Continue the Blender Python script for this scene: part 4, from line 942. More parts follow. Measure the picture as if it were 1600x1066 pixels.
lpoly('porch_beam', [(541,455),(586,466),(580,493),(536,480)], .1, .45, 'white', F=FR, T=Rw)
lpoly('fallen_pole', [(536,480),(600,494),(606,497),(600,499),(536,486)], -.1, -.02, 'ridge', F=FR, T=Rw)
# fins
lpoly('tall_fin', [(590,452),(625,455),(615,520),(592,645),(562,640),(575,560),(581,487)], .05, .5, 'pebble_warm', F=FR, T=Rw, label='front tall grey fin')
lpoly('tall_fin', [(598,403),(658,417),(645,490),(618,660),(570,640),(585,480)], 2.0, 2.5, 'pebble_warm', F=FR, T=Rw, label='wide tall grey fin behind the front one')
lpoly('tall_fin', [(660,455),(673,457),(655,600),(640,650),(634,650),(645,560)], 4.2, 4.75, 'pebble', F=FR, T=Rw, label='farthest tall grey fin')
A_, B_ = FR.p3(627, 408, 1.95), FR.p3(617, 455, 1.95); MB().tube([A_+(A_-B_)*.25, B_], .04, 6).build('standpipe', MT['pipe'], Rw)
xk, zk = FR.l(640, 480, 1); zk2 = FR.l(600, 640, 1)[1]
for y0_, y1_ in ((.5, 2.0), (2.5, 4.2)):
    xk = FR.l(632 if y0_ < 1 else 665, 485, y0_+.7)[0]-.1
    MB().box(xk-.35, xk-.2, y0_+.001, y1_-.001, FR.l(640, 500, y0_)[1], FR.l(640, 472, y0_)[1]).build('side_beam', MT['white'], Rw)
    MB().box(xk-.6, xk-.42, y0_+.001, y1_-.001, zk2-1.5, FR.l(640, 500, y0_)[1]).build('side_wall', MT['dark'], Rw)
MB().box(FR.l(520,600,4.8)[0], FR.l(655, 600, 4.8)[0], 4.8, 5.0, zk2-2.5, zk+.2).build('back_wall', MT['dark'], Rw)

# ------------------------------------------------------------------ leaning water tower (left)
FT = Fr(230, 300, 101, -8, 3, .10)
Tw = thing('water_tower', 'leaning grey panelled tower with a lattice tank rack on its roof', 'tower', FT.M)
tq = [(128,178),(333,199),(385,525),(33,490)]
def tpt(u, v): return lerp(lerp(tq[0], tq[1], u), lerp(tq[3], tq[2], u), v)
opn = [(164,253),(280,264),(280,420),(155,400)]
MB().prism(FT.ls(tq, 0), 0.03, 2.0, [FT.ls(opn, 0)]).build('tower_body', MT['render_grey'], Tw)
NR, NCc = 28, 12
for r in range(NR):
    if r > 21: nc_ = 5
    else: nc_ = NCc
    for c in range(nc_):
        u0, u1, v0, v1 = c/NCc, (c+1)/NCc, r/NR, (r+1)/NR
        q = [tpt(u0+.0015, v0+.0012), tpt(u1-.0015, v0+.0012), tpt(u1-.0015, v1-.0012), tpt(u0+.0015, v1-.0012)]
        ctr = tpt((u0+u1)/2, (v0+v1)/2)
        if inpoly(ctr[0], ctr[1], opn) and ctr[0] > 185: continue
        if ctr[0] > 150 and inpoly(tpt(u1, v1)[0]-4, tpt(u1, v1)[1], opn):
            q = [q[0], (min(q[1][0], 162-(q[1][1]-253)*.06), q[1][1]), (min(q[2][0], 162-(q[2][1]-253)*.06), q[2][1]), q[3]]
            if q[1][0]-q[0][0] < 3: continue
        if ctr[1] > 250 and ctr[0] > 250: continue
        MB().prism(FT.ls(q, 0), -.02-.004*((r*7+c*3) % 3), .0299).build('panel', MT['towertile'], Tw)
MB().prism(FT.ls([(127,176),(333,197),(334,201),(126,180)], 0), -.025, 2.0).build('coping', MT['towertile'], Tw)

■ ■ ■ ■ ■

Please repeat the listing exactly, with nothing left out.

Continue the Blender Python script for this scene: part 4, from line 942. More parts follow. Measure the picture as if it were 1600x1066 pixels.
lpoly('porch_beam', [(541,455),(586,466),(580,493),(536,480)], .1, .45, 'white', F=FR, T=Rw)
lpoly('fallen_pole', [(536,480),(600,494),(606,497),(600,499),(536,486)], -.1, -.02, 'ridge', F=FR, T=Rw)
# fins
lpoly('tall_fin', [(590,452),(625,455),(615,520),(592,645),(562,640),(575,560),(581,487)], .05, .5, 'pebble_warm', F=FR, T=Rw, label='front tall grey fin')
lpoly('tall_fin', [(598,403),(658,417),(645,490),(618,660),(570,640),(585,480)], 2.0, 2.5, 'pebble_warm', F=FR, T=Rw, label='wide tall grey fin behind the front one')
lpoly('tall_fin', [(660,455),(673,457),(655,600),(640,650),(634,650),(645,560)], 4.2, 4.75, 'pebble', F=FR, T=Rw, label='farthest tall grey fin')
A_, B_ = FR.p3(627, 408, 1.95), FR.p3(617, 455, 1.95); MB().tube([A_+(A_-B_)*.25, B_], .04, 6).build('standpipe', MT['pipe'], Rw)
xk, zk = FR.l(640, 480, 1); zk2 = FR.l(600, 640, 1)[1]
for y0_, y1_ in ((.5, 2.0), (2.5, 4.2)):
    xk = FR.l(632 if y0_ < 1 else 665, 485, y0_+.7)[0]-.1
    MB().box(xk-.35, xk-.2, y0_+.001, y1_-.001, FR.l(640, 500, y0_)[1], FR.l(640, 472, y0_)[1]).build('side_beam', MT['white'], Rw)
    MB().box(xk-.6, xk-.42, y0_+.001, y1_-.001, zk2-1.5, FR.l(640, 500, y0_)[1]).build('side_wall', MT['dark'], Rw)
MB().box(FR.l(520,600,4.8)[0], FR.l(655, 600, 4.8)[0], 4.8, 5.0, zk2-2.5, zk+.2).build('back_wall', MT['dark'], Rw)

# ------------------------------------------------------------------ leaning water tower (left)
FT = Fr(230, 300, 101, -8, 3, .10)
Tw = thing('water_tower', 'leaning grey panelled tower with a lattice tank rack on its roof', 'tower', FT.M)
tq = [(128,178),(333,199),(385,525),(33,490)]
def tpt(u, v): return lerp(lerp(tq[0], tq[1], u), lerp(tq[3], tq[2], u), v)
opn = [(164,253),(280,264),(280,420),(155,400)]
MB().prism(FT.ls(tq, 0), 0.03, 2.0, [FT.ls(opn, 0)]).build('tower_body', MT['render_grey'], Tw)
NR, NCc = 28, 12
for r in range(NR):
    if r > 21: nc_ = 5
    else: nc_ = NCc
    for c in range(nc_):
        u0, u1, v0, v1 = c/NCc, (c+1)/NCc, r/NR, (r+1)/NR
        q = [tpt(u0+.0015, v0+.0012), tpt(u1-.0015, v0+.0012), tpt(u1-.0015, v1-.0012), tpt(u0+.0015, v1-.0012)]
        ctr = tpt((u0+u1)/2, (v0+v1)/2)
        if inpoly(ctr[0], ctr[1], opn) and ctr[0] > 185: continue
        if ctr[0] > 150 and inpoly(tpt(u1, v1)[0]-4, tpt(u1, v1)[1], opn):
            q = [q[0], (min(q[1][0], 162-(q[1][1]-253)*.06), q[1][1]), (min(q[2][0], 162-(q[2][1]-253)*.06), q[2][1]), q[3]]
            if q[1][0]-q[0][0] < 3: continue
        if ctr[1] > 250 and ctr[0] > 250: continue
        MB().prism(FT.ls(q, 0), -.02-.004*((r*7+c*3) % 3), .0299).build('panel', MT['towertile'], Tw)
MB().prism(FT.ls([(127,176),(333,197),(334,201),(126,180)], 0), -.025, 2.0).build('coping', MT['towertile'], Tw)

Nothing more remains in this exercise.